If I can get certified, so can you!

Sandra Eriksson, accessibility expert with focus on assistive technology at Funka, passed the written exam on certification organised by the IAAP and can now call herself Web Accessibility Specialist. Here she tells about her anguish before, during and after the test.

Many of us have been in an examination hall. Personally, I have never performed particularly well under the conditions under consideration: in a number of intensive and exhaustive hours, and with writing cramps, sum up weeks of hard studies into a concrete and well-balanced amount of text. I am a person who needs time to take things in and process knowledge in order to be able to structure it comprehensively and put it into practice. As a student in Systems Science, it was also absurd having to program during an exam - on paper.

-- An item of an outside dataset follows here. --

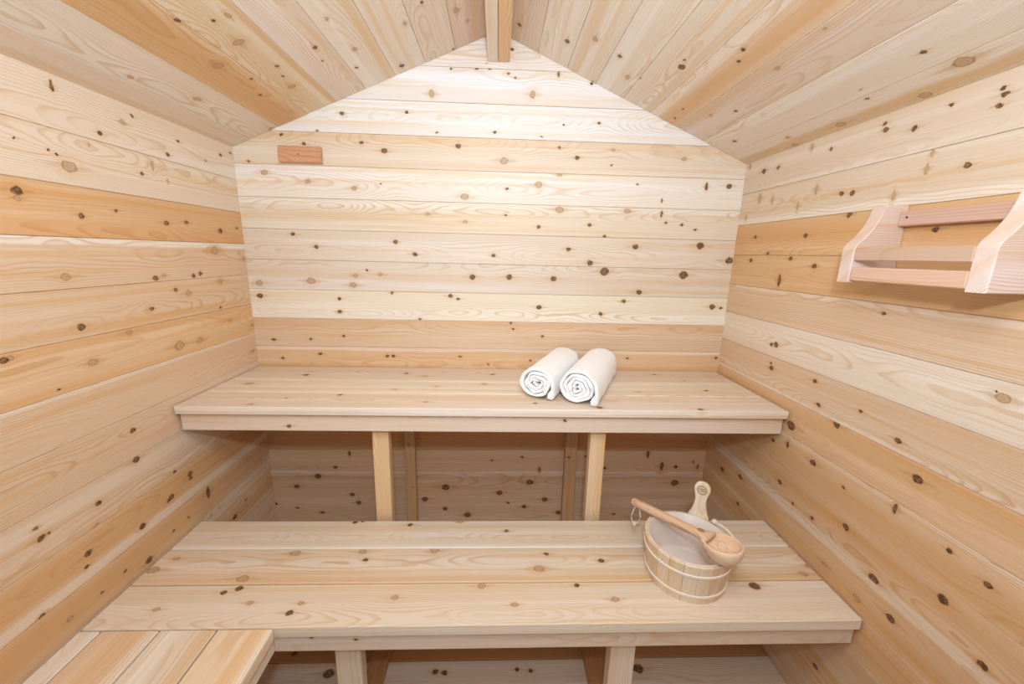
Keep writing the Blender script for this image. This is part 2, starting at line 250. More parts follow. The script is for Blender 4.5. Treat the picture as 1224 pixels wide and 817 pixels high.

When I, as one of the first in the Nordic countries, got the offer to make IAAP's certification for accessibility experts, it was hard to say no. Certification. That sounds good. It was also a golden opportunity to test oneself - what have I learned during my so far two years at Funka, and how far is it enough?

Since 2016, I've been working on auditing websites and supporting our customers in their accessibility work. When I started working at Funka, my own knowledge of accessibility on the web did not extend much more than to Alt-texts, links and headings. I knew that WCAG existed but I did not know the guidelines in detail, even though I previously worked with web development and also adapted computers specifically for people with visual impairment. In addition, I have a visual impairment since birth, and since the personal computer's entry into my own life, I have more or less been dependent on magnifying vision aids. Accessibility on the web proved to be somewhat more complex than I had imagined.

At the encouragement of my immediate manager, and assurances that "it's just the test you're worried about, I know you have the knowledge," I chose to proceed with an application to IAAP to get the certification. I’m a time optimistic person, but at the same time also have a long take-off distance, so it is easy to think that there is plenty of time. There is never enough time, which became clear when it turned out that it was not easy to prepare for certification, between WCAG audits, customer visits and stand-ups.

The certification, which consists of a test, would take place at the end of April, just over a week after Funka Accessibility Days. I was given a unique opportunity to ask general questions to Samantha Evans at the IAAP in Atlanta, which was invited as a speaker at Funka Accessibility Days. She was very helpful and answered clearly and extensively on the questions I had about the certification.

It is approaching

The test day came. The test participants gathered in the largest of Funka's conference rooms, and we were placed with a good distance between each other. Frida, project manager for IAAP in the Nordic region served as invigilator. She informed us thoroughly about the IAAP's regulations and described all the practical details in detail.

Since the certification has not been performed in Sweden earlier, it was all new to us all, which felt a bit solemn but also somewhat uncertain.

Anyone who has ever done a test and felt somewhat unprepared for it, is probably familiar with the feeling that appears when actually being faced with the questions in reality. The total lack of thought activity that appears, and the shock of not being able to phrase a single useful thought. Anyhow, that is the way I have felt almost every time I had an exam, until the synapses have begun to work again. Exactly that feeling obviously was repeated and I got very clear flashbacks to some of my worst moments of exam anxiety. When the worst shock had subsided, I realized that it was probably not as dangerous as I had first believed. I got through the questions one by one. I read carefully and when I thought I had understood a question correctly, I read it again to make sure I understood it. The time went by. Two hours may seem like a long time, but time never goes as fast as during an exam. It's like the time both stops and runs away at the same time. Suddenly I had come to the last page of the test and realized that there still was some time left. So, afterwards, I think that may has been crucial: I had time to go back and review my answers, which also resulted in some changes.

When it all was over, only one thing remained - several weeks of uncertainty and a new type of anxiety. Results Anxiety. My spontaneous feeling when I left the examination hall was that it had gone well. The results would take about six weeks to get and meanwhile it was not difficult to work with other tasks. But the longer the time, I became more and more sure that the feeling I had when I left the examination hall that Friday afternoon in April was wrong and really just described the ease of getting the exam over with.

I received the answer one morning almost exactly a month later on my way to work. I was on the subway and started my day by going through emails and BANG!, then it was just there. From: Samantha Evans; Subject: IAAP Spring 2018 Exam Results. Either it would be a good day, or a not as good day. I opened the email and scrolled slowly down, just like it would make a difference to the result. "Dear Sandra: ... Congratulations!". What? Is this right? Can they have made a mistake, sending it to the wrong person?

I was very relievied. I made it! I am one of the first in the Nordic countries to certify as an accessibility expert. A currently small number of people, that I hope will increase in the future. At the end of June, another month later, the diploma was delivered into my analog mailbox. It will soon adorn the wall at my desk in our office landscape. It's just a small piece of paper, but I hope it will inspire both colleagues and customers to also get certified and thus do something that currently is unique!